■ GIVEN REQUEST: Repeat each line word for word.

■ DATA:
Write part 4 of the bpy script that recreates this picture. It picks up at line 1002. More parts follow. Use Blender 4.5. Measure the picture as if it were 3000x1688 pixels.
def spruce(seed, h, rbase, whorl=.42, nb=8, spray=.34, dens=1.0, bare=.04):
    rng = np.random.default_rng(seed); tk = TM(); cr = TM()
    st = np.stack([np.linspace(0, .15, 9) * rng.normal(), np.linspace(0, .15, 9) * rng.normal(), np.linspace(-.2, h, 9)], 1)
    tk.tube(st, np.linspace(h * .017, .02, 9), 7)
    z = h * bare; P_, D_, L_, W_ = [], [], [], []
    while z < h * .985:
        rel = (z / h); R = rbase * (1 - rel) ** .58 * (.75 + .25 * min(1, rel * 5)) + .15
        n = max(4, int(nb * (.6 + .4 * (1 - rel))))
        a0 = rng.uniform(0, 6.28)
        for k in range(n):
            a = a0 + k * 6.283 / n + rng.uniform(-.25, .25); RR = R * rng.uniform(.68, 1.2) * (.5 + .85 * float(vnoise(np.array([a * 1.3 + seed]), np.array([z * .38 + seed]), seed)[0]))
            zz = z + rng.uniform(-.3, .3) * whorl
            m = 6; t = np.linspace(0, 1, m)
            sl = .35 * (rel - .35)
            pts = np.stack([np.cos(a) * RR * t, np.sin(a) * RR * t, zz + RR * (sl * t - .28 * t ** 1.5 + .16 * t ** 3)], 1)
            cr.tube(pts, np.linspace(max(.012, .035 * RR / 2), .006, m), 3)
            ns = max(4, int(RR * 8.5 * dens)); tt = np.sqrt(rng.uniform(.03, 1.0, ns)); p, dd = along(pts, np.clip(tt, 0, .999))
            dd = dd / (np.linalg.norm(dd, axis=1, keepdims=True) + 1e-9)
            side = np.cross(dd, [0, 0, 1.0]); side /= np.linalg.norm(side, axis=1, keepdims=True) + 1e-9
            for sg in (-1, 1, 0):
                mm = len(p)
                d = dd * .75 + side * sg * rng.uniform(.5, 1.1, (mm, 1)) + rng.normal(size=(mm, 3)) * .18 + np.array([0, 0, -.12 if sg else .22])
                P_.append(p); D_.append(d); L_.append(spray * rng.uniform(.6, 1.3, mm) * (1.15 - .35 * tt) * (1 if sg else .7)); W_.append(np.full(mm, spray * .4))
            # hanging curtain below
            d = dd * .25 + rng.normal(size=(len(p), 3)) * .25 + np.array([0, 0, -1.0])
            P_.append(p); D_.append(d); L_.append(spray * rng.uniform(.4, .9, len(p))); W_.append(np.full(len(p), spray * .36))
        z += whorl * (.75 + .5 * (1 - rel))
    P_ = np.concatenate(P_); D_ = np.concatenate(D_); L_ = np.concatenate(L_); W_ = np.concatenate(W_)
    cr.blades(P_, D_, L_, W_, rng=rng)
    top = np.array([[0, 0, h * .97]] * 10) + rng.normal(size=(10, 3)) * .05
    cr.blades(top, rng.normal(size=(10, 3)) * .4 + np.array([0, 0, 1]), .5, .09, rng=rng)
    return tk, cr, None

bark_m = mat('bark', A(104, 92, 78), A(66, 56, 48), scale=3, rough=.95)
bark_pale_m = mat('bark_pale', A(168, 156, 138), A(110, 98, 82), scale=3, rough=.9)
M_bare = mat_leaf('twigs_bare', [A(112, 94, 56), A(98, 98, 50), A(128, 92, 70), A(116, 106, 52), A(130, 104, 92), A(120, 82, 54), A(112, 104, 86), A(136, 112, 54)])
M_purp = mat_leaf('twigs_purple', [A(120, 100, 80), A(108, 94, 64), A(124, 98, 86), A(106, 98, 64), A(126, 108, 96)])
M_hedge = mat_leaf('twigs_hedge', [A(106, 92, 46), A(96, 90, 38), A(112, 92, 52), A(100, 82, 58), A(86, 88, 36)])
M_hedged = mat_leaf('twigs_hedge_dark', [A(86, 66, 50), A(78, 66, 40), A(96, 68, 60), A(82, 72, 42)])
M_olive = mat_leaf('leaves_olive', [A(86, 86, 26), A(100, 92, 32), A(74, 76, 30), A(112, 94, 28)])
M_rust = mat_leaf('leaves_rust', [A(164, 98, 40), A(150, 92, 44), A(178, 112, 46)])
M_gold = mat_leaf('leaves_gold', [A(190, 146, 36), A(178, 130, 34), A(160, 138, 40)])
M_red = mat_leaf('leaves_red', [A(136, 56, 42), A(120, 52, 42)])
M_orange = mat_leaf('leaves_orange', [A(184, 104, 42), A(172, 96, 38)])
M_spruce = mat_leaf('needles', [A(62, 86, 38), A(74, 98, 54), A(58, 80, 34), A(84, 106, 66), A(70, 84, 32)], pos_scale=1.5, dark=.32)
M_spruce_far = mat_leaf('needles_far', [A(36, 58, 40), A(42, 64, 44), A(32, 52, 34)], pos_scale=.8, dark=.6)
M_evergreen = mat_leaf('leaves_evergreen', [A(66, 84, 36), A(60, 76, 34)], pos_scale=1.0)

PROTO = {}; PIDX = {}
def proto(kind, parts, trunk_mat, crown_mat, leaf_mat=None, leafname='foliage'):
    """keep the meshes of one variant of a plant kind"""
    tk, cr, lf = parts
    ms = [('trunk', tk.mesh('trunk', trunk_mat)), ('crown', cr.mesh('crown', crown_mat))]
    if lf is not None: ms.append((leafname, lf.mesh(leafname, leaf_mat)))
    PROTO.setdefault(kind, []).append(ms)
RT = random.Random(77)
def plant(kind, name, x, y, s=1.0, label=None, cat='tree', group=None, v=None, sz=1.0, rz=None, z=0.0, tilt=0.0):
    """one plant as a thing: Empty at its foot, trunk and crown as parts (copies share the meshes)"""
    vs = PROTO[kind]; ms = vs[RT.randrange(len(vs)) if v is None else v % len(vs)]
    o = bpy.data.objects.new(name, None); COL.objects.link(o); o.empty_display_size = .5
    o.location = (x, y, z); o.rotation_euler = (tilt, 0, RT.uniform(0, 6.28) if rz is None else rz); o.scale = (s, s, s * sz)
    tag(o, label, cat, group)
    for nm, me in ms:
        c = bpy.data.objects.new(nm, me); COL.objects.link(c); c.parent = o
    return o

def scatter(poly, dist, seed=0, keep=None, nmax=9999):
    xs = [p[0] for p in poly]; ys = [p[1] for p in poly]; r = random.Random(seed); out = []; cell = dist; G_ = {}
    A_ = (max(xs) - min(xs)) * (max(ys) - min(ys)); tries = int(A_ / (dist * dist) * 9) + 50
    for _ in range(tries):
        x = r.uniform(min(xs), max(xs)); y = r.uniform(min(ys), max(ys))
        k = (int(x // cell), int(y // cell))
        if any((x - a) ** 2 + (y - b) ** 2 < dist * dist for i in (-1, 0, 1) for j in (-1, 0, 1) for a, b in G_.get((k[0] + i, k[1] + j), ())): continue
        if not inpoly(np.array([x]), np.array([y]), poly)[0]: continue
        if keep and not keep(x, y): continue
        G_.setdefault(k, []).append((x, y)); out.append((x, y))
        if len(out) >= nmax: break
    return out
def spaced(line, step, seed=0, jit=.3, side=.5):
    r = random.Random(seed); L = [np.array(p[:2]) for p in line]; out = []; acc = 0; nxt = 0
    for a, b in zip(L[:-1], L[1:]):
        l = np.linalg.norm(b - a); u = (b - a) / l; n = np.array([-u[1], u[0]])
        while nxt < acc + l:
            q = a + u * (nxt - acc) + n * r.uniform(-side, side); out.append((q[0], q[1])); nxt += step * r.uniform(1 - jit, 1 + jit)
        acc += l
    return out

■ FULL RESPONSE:
Write part 4 of the bpy script that recreates this picture. It picks up at line 1002. More parts follow. Use Blender 4.5. Measure the picture as if it were 3000x1688 pixels.
def spruce(seed, h, rbase, whorl=.42, nb=8, spray=.34, dens=1.0, bare=.04):
    rng = np.random.default_rng(seed); tk = TM(); cr = TM()
    st = np.stack([np.linspace(0, .15, 9) * rng.normal(), np.linspace(0, .15, 9) * rng.normal(), np.linspace(-.2, h, 9)], 1)
    tk.tube(st, np.linspace(h * .017, .02, 9), 7)
    z = h * bare; P_, D_, L_, W_ = [], [], [], []
    while z < h * .985:
        rel = (z / h); R = rbase * (1 - rel) ** .58 * (.75 + .25 * min(1, rel * 5)) + .15
        n = max(4, int(nb * (.6 + .4 * (1 - rel))))
        a0 = rng.uniform(0, 6.28)
        for k in range(n):
            a = a0 + k * 6.283 / n + rng.uniform(-.25, .25); RR = R * rng.uniform(.68, 1.2) * (.5 + .85 * float(vnoise(np.array([a * 1.3 + seed]), np.array([z * .38 + seed]), seed)[0]))
            zz = z + rng.uniform(-.3, .3) * whorl
            m = 6; t = np.linspace(0, 1, m)
            sl = .35 * (rel - .35)
            pts = np.stack([np.cos(a) * RR * t, np.sin(a) * RR * t, zz + RR * (sl * t - .28 * t ** 1.5 + .16 * t ** 3)], 1)
            cr.tube(pts, np.linspace(max(.012, .035 * RR / 2), .006, m), 3)
            ns = max(4, int(RR * 8.5 * dens)); tt = np.sqrt(rng.uniform(.03, 1.0, ns)); p, dd = along(pts, np.clip(tt, 0, .999))
            dd = dd / (np.linalg.norm(dd, axis=1, keepdims=True) + 1e-9)
            side = np.cross(dd, [0, 0, 1.0]); side /= np.linalg.norm(side, axis=1, keepdims=True) + 1e-9
            for sg in (-1, 1, 0):
                mm = len(p)
                d = dd * .75 + side * sg * rng.uniform(.5, 1.1, (mm, 1)) + rng.normal(size=(mm, 3)) * .18 + np.array([0, 0, -.12 if sg else .22])
                P_.append(p); D_.append(d); L_.append(spray * rng.uniform(.6, 1.3, mm) * (1.15 - .35 * tt) * (1 if sg else .7)); W_.append(np.full(mm, spray * .4))
            # hanging curtain below
            d = dd * .25 + rng.normal(size=(len(p), 3)) * .25 + np.array([0, 0, -1.0])
            P_.append(p); D_.append(d); L_.append(spray * rng.uniform(.4, .9, len(p))); W_.append(np.full(len(p), spray * .36))
        z += whorl * (.75 + .5 * (1 - rel))
    P_ = np.concatenate(P_); D_ = np.concatenate(D_); L_ = np.concatenate(L_); W_ = np.concatenate(W_)
    cr.blades(P_, D_, L_, W_, rng=rng)
    top = np.array([[0, 0, h * .97]] * 10) + rng.normal(size=(10, 3)) * .05
    cr.blades(top, rng.normal(size=(10, 3)) * .4 + np.array([0, 0, 1]), .5, .09, rng=rng)
    return tk, cr, None

bark_m = mat('bark', A(104, 92, 78), A(66, 56, 48), scale=3, rough=.95)
bark_pale_m = mat('bark_pale', A(168, 156, 138), A(110, 98, 82), scale=3, rough=.9)
M_bare = mat_leaf('twigs_bare', [A(112, 94, 56), A(98, 98, 50), A(128, 92, 70), A(116, 106, 52), A(130, 104, 92), A(120, 82, 54), A(112, 104, 86), A(136, 112, 54)])
M_purp = mat_leaf('twigs_purple', [A(120, 100, 80), A(108, 94, 64), A(124, 98, 86), A(106, 98, 64), A(126, 108, 96)])
M_hedge = mat_leaf('twigs_hedge', [A(106, 92, 46), A(96, 90, 38), A(112, 92, 52), A(100, 82, 58), A(86, 88, 36)])
M_hedged = mat_leaf('twigs_hedge_dark', [A(86, 66, 50), A(78, 66, 40), A(96, 68, 60), A(82, 72, 42)])
M_olive = mat_leaf('leaves_olive', [A(86, 86, 26), A(100, 92, 32), A(74, 76, 30), A(112, 94, 28)])
M_rust = mat_leaf('leaves_rust', [A(164, 98, 40), A(150, 92, 44), A(178, 112, 46)])
M_gold = mat_leaf('leaves_gold', [A(190, 146, 36), A(178, 130, 34), A(160, 138, 40)])
M_red = mat_leaf('leaves_red', [A(136, 56, 42), A(120, 52, 42)])
M_orange = mat_leaf('leaves_orange', [A(184, 104, 42), A(172, 96, 38)])
M_spruce = mat_leaf('needles', [A(62, 86, 38), A(74, 98, 54), A(58, 80, 34), A(84, 106, 66), A(70, 84, 32)], pos_scale=1.5, dark=.32)
M_spruce_far = mat_leaf('needles_far', [A(36, 58, 40), A(42, 64, 44), A(32, 52, 34)], pos_scale=.8, dark=.6)
M_evergreen = mat_leaf('leaves_evergreen', [A(66, 84, 36), A(60, 76, 34)], pos_scale=1.0)

PROTO = {}; PIDX = {}
def proto(kind, parts, trunk_mat, crown_mat, leaf_mat=None, leafname='foliage'):
    """keep the meshes of one variant of a plant kind"""
    tk, cr, lf = parts
    ms = [('trunk', tk.mesh('trunk', trunk_mat)), ('crown', cr.mesh('crown', crown_mat))]
    if lf is not None: ms.append((leafname, lf.mesh(leafname, leaf_mat)))
    PROTO.setdefault(kind, []).append(ms)
RT = random.Random(77)
def plant(kind, name, x, y, s=1.0, label=None, cat='tree', group=None, v=None, sz=1.0, rz=None, z=0.0, tilt=0.0):
    """one plant as a thing: Empty at its foot, trunk and crown as parts (copies share the meshes)"""
    vs = PROTO[kind]; ms = vs[RT.randrange(len(vs)) if v is None else v % len(vs)]
    o = bpy.data.objects.new(name, None); COL.objects.link(o); o.empty_display_size = .5
    o.location = (x, y, z); o.rotation_euler = (tilt, 0, RT.uniform(0, 6.28) if rz is None else rz); o.scale = (s, s, s * sz)
    tag(o, label, cat, group)
    for nm, me in ms:
        c = bpy.data.objects.new(nm, me); COL.objects.link(c); c.parent = o
    return o

def scatter(poly, dist, seed=0, keep=None, nmax=9999):
    xs = [p[0] for p in poly]; ys = [p[1] for p in poly]; r = random.Random(seed); out = []; cell = dist; G_ = {}
    A_ = (max(xs) - min(xs)) * (max(ys) - min(ys)); tries = int(A_ / (dist * dist) * 9) + 50
    for _ in range(tries):
        x = r.uniform(min(xs), max(xs)); y = r.uniform(min(ys), max(ys))
        k = (int(x // cell), int(y // cell))
        if any((x - a) ** 2 + (y - b) ** 2 < dist * dist for i in (-1, 0, 1) for j in (-1, 0, 1) for a, b in G_.get((k[0] + i, k[1] + j), ())): continue
        if not inpoly(np.array([x]), np.array([y]), poly)[0]: continue
        if keep and not keep(x, y): continue
        G_.setdefault(k, []).append((x, y)); out.append((x, y))
        if len(out) >= nmax: break
    return out
def spaced(line, step, seed=0, jit=.3, side=.5):
    r = random.Random(seed); L = [np.array(p[:2]) for p in line]; out = []; acc = 0; nxt = 0
    for a, b in zip(L[:-1], L[1:]):
        l = np.linalg.norm(b - a); u = (b - a) / l; n = np.array([-u[1], u[0]])
        while nxt < acc + l:
            q = a + u * (nxt - acc) + n * r.uniform(-side, side); out.append((q[0], q[1])); nxt += step * r.uniform(1 - jit, 1 + jit)
        acc += l
    return out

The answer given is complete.